_GIVEN PROBLEM_: Repeat all of the data precisely.

[begin GIVEN DATA]

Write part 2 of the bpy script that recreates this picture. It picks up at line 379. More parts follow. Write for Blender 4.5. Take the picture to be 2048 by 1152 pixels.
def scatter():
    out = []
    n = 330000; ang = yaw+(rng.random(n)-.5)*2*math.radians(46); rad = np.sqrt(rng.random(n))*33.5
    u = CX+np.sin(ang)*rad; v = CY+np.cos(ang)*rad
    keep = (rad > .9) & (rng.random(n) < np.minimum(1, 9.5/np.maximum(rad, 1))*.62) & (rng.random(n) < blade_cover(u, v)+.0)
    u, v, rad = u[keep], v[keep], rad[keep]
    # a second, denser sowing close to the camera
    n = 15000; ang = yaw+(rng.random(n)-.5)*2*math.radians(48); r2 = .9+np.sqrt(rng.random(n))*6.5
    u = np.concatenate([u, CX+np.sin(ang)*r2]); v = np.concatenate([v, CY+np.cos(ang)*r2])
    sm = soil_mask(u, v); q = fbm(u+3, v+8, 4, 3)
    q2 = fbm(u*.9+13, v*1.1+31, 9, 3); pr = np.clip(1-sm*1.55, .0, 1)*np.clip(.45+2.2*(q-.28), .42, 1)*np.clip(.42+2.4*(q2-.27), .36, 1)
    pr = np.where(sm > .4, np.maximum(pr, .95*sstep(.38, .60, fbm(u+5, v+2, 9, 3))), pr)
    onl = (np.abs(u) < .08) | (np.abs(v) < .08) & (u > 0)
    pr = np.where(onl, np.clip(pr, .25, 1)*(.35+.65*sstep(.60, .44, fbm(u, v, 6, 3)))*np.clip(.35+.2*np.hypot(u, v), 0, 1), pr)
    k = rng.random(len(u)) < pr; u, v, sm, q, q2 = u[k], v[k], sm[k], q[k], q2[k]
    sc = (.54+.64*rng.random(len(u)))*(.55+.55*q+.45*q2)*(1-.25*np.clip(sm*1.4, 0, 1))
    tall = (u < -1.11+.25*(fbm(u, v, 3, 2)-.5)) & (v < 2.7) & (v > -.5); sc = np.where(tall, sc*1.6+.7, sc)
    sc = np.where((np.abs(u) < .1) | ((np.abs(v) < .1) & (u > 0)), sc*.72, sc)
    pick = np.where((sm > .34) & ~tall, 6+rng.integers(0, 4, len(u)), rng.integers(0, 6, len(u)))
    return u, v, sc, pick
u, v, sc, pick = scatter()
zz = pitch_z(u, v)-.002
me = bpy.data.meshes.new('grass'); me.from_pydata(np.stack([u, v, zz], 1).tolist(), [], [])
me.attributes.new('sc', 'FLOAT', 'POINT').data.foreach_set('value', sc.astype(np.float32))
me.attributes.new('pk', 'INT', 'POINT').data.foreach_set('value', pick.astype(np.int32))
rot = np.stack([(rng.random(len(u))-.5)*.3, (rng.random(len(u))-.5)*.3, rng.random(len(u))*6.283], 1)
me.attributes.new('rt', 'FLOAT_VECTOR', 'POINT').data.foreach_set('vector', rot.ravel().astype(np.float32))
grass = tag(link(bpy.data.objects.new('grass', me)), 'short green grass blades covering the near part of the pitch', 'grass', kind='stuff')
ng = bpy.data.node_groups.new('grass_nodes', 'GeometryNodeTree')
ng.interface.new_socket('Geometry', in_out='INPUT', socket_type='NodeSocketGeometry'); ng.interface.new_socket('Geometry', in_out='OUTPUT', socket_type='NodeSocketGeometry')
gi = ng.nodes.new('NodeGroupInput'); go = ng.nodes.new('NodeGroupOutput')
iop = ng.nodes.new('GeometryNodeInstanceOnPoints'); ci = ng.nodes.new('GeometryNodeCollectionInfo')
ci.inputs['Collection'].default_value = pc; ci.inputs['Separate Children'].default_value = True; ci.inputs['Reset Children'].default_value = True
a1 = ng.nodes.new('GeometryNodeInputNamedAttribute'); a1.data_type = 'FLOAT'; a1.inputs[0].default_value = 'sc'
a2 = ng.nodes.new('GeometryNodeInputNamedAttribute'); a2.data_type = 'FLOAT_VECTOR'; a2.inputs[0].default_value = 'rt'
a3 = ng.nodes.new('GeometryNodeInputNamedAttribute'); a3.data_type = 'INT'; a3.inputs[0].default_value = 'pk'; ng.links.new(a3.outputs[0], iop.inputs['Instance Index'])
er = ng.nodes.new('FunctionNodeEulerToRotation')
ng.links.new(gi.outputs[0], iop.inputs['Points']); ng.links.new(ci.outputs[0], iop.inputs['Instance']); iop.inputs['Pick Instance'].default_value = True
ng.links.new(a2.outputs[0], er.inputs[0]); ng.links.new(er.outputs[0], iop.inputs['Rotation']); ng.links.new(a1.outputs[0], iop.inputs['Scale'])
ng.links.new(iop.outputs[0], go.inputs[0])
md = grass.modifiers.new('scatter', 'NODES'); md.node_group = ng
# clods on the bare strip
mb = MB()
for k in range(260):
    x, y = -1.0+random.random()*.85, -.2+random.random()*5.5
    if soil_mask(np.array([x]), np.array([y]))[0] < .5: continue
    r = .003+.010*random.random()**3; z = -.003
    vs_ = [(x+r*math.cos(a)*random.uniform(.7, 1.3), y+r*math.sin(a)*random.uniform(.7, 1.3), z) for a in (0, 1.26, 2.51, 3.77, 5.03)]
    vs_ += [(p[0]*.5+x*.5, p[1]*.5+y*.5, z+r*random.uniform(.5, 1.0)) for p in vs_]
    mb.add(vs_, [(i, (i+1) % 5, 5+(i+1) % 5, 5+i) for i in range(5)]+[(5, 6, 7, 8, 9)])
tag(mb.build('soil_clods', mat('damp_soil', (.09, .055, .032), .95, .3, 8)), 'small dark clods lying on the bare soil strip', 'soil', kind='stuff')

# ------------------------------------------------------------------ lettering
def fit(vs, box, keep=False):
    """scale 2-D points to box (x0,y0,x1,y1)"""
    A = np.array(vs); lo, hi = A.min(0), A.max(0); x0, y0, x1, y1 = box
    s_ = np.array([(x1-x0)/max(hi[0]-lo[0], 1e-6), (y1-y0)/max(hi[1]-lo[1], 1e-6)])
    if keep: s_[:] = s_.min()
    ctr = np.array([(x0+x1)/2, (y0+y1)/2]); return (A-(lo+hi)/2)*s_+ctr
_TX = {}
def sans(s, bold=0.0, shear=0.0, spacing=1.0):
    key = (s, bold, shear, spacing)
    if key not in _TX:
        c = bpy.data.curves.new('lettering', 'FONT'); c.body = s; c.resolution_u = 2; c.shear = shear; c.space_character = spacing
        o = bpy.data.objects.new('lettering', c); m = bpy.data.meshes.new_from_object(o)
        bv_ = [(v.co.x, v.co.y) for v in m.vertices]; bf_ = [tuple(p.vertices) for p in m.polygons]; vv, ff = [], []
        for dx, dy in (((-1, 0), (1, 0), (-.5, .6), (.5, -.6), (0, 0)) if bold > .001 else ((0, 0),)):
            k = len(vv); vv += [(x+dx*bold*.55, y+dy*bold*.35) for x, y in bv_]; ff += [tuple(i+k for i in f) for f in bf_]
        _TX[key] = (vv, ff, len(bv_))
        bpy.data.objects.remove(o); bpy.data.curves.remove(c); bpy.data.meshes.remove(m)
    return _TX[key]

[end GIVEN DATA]

_ANSWER TO THE EXERCISE_:
Write part 2 of the bpy script that recreates this picture. It picks up at line 379. More parts follow. Write for Blender 4.5. Take the picture to be 2048 by 1152 pixels.
def scatter():
    out = []
    n = 330000; ang = yaw+(rng.random(n)-.5)*2*math.radians(46); rad = np.sqrt(rng.random(n))*33.5
    u = CX+np.sin(ang)*rad; v = CY+np.cos(ang)*rad
    keep = (rad > .9) & (rng.random(n) < np.minimum(1, 9.5/np.maximum(rad, 1))*.62) & (rng.random(n) < blade_cover(u, v)+.0)
    u, v, rad = u[keep], v[keep], rad[keep]
    # a second, denser sowing close to the camera
    n = 15000; ang = yaw+(rng.random(n)-.5)*2*math.radians(48); r2 = .9+np.sqrt(rng.random(n))*6.5
    u = np.concatenate([u, CX+np.sin(ang)*r2]); v = np.concatenate([v, CY+np.cos(ang)*r2])
    sm = soil_mask(u, v); q = fbm(u+3, v+8, 4, 3)
    q2 = fbm(u*.9+13, v*1.1+31, 9, 3); pr = np.clip(1-sm*1.55, .0, 1)*np.clip(.45+2.2*(q-.28), .42, 1)*np.clip(.42+2.4*(q2-.27), .36, 1)
    pr = np.where(sm > .4, np.maximum(pr, .95*sstep(.38, .60, fbm(u+5, v+2, 9, 3))), pr)
    onl = (np.abs(u) < .08) | (np.abs(v) < .08) & (u > 0)
    pr = np.where(onl, np.clip(pr, .25, 1)*(.35+.65*sstep(.60, .44, fbm(u, v, 6, 3)))*np.clip(.35+.2*np.hypot(u, v), 0, 1), pr)
    k = rng.random(len(u)) < pr; u, v, sm, q, q2 = u[k], v[k], sm[k], q[k], q2[k]
    sc = (.54+.64*rng.random(len(u)))*(.55+.55*q+.45*q2)*(1-.25*np.clip(sm*1.4, 0, 1))
    tall = (u < -1.11+.25*(fbm(u, v, 3, 2)-.5)) & (v < 2.7) & (v > -.5); sc = np.where(tall, sc*1.6+.7, sc)
    sc = np.where((np.abs(u) < .1) | ((np.abs(v) < .1) & (u > 0)), sc*.72, sc)
    pick = np.where((sm > .34) & ~tall, 6+rng.integers(0, 4, len(u)), rng.integers(0, 6, len(u)))
    return u, v, sc, pick
u, v, sc, pick = scatter()
zz = pitch_z(u, v)-.002
me = bpy.data.meshes.new('grass'); me.from_pydata(np.stack([u, v, zz], 1).tolist(), [], [])
me.attributes.new('sc', 'FLOAT', 'POINT').data.foreach_set('value', sc.astype(np.float32))
me.attributes.new('pk', 'INT', 'POINT').data.foreach_set('value', pick.astype(np.int32))
rot = np.stack([(rng.random(len(u))-.5)*.3, (rng.random(len(u))-.5)*.3, rng.random(len(u))*6.283], 1)
me.attributes.new('rt', 'FLOAT_VECTOR', 'POINT').data.foreach_set('vector', rot.ravel().astype(np.float32))
grass = tag(link(bpy.data.objects.new('grass', me)), 'short green grass blades covering the near part of the pitch', 'grass', kind='stuff')
ng = bpy.data.node_groups.new('grass_nodes', 'GeometryNodeTree')
ng.interface.new_socket('Geometry', in_out='INPUT', socket_type='NodeSocketGeometry'); ng.interface.new_socket('Geometry', in_out='OUTPUT', socket_type='NodeSocketGeometry')
gi = ng.nodes.new('NodeGroupInput'); go = ng.nodes.new('NodeGroupOutput')
iop = ng.nodes.new('GeometryNodeInstanceOnPoints'); ci = ng.nodes.new('GeometryNodeCollectionInfo')
ci.inputs['Collection'].default_value = pc; ci.inputs['Separate Children'].default_value = True; ci.inputs['Reset Children'].default_value = True
a1 = ng.nodes.new('GeometryNodeInputNamedAttribute'); a1.data_type = 'FLOAT'; a1.inputs[0].default_value = 'sc'
a2 = ng.nodes.new('GeometryNodeInputNamedAttribute'); a2.data_type = 'FLOAT_VECTOR'; a2.inputs[0].default_value = 'rt'
a3 = ng.nodes.new('GeometryNodeInputNamedAttribute'); a3.data_type = 'INT'; a3.inputs[0].default_value = 'pk'; ng.links.new(a3.outputs[0], iop.inputs['Instance Index'])
er = ng.nodes.new('FunctionNodeEulerToRotation')
ng.links.new(gi.outputs[0], iop.inputs['Points']); ng.links.new(ci.outputs[0], iop.inputs['Instance']); iop.inputs['Pick Instance'].default_value = True
ng.links.new(a2.outputs[0], er.inputs[0]); ng.links.new(er.outputs[0], iop.inputs['Rotation']); ng.links.new(a1.outputs[0], iop.inputs['Scale'])
ng.links.new(iop.outputs[0], go.inputs[0])
md = grass.modifiers.new('scatter', 'NODES'); md.node_group = ng
# clods on the bare strip
mb = MB()
for k in range(260):
    x, y = -1.0+random.random()*.85, -.2+random.random()*5.5
    if soil_mask(np.array([x]), np.array([y]))[0] < .5: continue
    r = .003+.010*random.random()**3; z = -.003
    vs_ = [(x+r*math.cos(a)*random.uniform(.7, 1.3), y+r*math.sin(a)*random.uniform(.7, 1.3), z) for a in (0, 1.26, 2.51, 3.77, 5.03)]
    vs_ += [(p[0]*.5+x*.5, p[1]*.5+y*.5, z+r*random.uniform(.5, 1.0)) for p in vs_]
    mb.add(vs_, [(i, (i+1) % 5, 5+(i+1) % 5, 5+i) for i in range(5)]+[(5, 6, 7, 8, 9)])
tag(mb.build('soil_clods', mat('damp_soil', (.09, .055, .032), .95, .3, 8)), 'small dark clods lying on the bare soil strip', 'soil', kind='stuff')

# ------------------------------------------------------------------ lettering
def fit(vs, box, keep=False):
    """scale 2-D points to box (x0,y0,x1,y1)"""
    A = np.array(vs); lo, hi = A.min(0), A.max(0); x0, y0, x1, y1 = box
    s_ = np.array([(x1-x0)/max(hi[0]-lo[0], 1e-6), (y1-y0)/max(hi[1]-lo[1], 1e-6)])
    if keep: s_[:] = s_.min()
    ctr = np.array([(x0+x1)/2, (y0+y1)/2]); return (A-(lo+hi)/2)*s_+ctr
_TX = {}
def sans(s, bold=0.0, shear=0.0, spacing=1.0):
    key = (s, bold, shear, spacing)
    if key not in _TX:
        c = bpy.data.curves.new('lettering', 'FONT'); c.body = s; c.resolution_u = 2; c.shear = shear; c.space_character = spacing
        o = bpy.data.objects.new('lettering', c); m = bpy.data.meshes.new_from_object(o)
        bv_ = [(v.co.x, v.co.y) for v in m.vertices]; bf_ = [tuple(p.vertices) for p in m.polygons]; vv, ff = [], []
        for dx, dy in (((-1, 0), (1, 0), (-.5, .6), (.5, -.6), (0, 0)) if bold > .001 else ((0, 0),)):
            k = len(vv); vv += [(x+dx*bold*.55, y+dy*bold*.35) for x, y in bv_]; ff += [tuple(i+k for i in f) for f in bf_]
        _TX[key] = (vv, ff, len(bv_))
        bpy.data.objects.remove(o); bpy.data.curves.remove(c); bpy.data.meshes.remove(m)
    return _TX[key]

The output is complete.